* What to produce
Quote the listing below in full and exactly as written, but omit every picture.

* Information shown
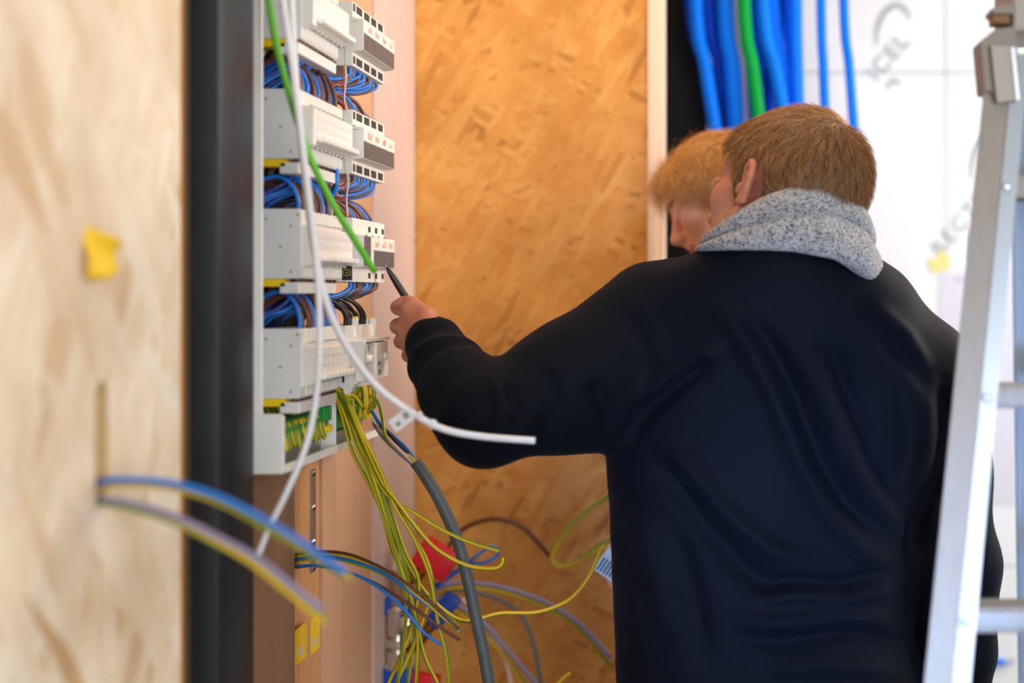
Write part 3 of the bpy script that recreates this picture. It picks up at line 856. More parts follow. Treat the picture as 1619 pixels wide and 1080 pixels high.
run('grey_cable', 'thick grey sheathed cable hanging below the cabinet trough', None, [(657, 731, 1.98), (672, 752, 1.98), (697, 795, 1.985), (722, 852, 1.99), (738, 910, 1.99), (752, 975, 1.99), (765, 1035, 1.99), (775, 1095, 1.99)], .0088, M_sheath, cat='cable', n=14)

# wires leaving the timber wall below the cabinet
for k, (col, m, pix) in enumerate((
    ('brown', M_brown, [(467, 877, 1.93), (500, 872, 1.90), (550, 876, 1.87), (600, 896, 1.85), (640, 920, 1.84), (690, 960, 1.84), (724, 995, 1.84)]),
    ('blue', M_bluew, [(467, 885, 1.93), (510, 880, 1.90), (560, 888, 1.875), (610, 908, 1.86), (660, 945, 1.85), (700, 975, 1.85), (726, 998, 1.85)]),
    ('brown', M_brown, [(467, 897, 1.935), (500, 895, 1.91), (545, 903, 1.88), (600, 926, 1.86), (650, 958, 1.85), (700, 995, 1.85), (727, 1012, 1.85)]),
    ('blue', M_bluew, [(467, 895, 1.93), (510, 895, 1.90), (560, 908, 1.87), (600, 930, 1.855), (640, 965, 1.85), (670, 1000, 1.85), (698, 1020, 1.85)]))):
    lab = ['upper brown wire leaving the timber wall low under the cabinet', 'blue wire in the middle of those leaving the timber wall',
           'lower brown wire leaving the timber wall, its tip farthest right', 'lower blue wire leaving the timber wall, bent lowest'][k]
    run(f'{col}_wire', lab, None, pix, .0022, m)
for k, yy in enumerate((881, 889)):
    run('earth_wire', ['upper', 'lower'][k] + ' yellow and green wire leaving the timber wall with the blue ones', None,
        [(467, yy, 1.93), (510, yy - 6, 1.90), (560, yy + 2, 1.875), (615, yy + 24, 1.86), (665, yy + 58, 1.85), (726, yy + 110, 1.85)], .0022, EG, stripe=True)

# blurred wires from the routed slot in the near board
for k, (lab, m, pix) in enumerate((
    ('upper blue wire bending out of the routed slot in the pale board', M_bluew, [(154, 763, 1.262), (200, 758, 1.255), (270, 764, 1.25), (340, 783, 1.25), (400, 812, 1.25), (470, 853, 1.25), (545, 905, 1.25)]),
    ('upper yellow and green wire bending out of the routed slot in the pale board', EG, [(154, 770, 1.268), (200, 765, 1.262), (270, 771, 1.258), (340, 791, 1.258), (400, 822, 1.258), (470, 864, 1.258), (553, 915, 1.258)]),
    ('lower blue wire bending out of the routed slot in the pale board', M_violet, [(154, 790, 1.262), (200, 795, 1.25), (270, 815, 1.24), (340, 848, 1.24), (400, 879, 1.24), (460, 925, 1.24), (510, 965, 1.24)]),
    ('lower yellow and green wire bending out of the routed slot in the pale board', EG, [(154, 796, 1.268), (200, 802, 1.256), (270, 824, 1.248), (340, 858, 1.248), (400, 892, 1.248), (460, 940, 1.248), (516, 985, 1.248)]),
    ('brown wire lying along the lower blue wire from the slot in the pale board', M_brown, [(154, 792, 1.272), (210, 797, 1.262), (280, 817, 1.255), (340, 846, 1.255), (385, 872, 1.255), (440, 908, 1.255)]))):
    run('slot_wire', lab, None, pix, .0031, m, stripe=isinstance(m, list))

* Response
Write part 3 of the bpy script that recreates this picture. It picks up at line 856. More parts follow. Treat the picture as 1619 pixels wide and 1080 pixels high.
run('grey_cable', 'thick grey sheathed cable hanging below the cabinet trough', None, [(657, 731, 1.98), (672, 752, 1.98), (697, 795, 1.985), (722, 852, 1.99), (738, 910, 1.99), (752, 975, 1.99), (765, 1035, 1.99), (775, 1095, 1.99)], .0088, M_sheath, cat='cable', n=14)

# wires leaving the timber wall below the cabinet
for k, (col, m, pix) in enumerate((
    ('brown', M_brown, [(467, 877, 1.93), (500, 872, 1.90), (550, 876, 1.87), (600, 896, 1.85), (640, 920, 1.84), (690, 960, 1.84), (724, 995, 1.84)]),
    ('blue', M_bluew, [(467, 885, 1.93), (510, 880, 1.90), (560, 888, 1.875), (610, 908, 1.86), (660, 945, 1.85), (700, 975, 1.85), (726, 998, 1.85)]),
    ('brown', M_brown, [(467, 897, 1.935), (500, 895, 1.91), (545, 903, 1.88), (600, 926, 1.86), (650, 958, 1.85), (700, 995, 1.85), (727, 1012, 1.85)]),
    ('blue', M_bluew, [(467, 895, 1.93), (510, 895, 1.90), (560, 908, 1.87), (600, 930, 1.855), (640, 965, 1.85), (670, 1000, 1.85), (698, 1020, 1.85)]))):
    lab = ['upper brown wire leaving the timber wall low under the cabinet', 'blue wire in the middle of those leaving the timber wall',
           'lower brown wire leaving the timber wall, its tip farthest right', 'lower blue wire leaving the timber wall, bent lowest'][k]
    run(f'{col}_wire', lab, None, pix, .0022, m)
for k, yy in enumerate((881, 889)):
    run('earth_wire', ['upper', 'lower'][k] + ' yellow and green wire leaving the timber wall with the blue ones', None,
        [(467, yy, 1.93), (510, yy - 6, 1.90), (560, yy + 2, 1.875), (615, yy + 24, 1.86), (665, yy + 58, 1.85), (726, yy + 110, 1.85)], .0022, EG, stripe=True)

# blurred wires from the routed slot in the near board
for k, (lab, m, pix) in enumerate((
    ('upper blue wire bending out of the routed slot in the pale board', M_bluew, [(154, 763, 1.262), (200, 758, 1.255), (270, 764, 1.25), (340, 783, 1.25), (400, 812, 1.25), (470, 853, 1.25), (545, 905, 1.25)]),
    ('upper yellow and green wire bending out of the routed slot in the pale board', EG, [(154, 770, 1.268), (200, 765, 1.262), (270, 771, 1.258), (340, 791, 1.258), (400, 822, 1.258), (470, 864, 1.258), (553, 915, 1.258)]),
    ('lower blue wire bending out of the routed slot in the pale board', M_violet, [(154, 790, 1.262), (200, 795, 1.25), (270, 815, 1.24), (340, 848, 1.24), (400, 879, 1.24), (460, 925, 1.24), (510, 965, 1.24)]),
    ('lower yellow and green wire bending out of the routed slot in the pale board', EG, [(154, 796, 1.268), (200, 802, 1.256), (270, 824, 1.248), (340, 858, 1.248), (400, 892, 1.248), (460, 940, 1.248), (516, 985, 1.248)]),
    ('brown wire lying along the lower blue wire from the slot in the pale board', M_brown, [(154, 792, 1.272), (210, 797, 1.262), (280, 817, 1.255), (340, 846, 1.255), (385, 872, 1.255), (440, 908, 1.255)]))):
    run('slot_wire', lab, None, pix, .0031, m, stripe=isinstance(m, list))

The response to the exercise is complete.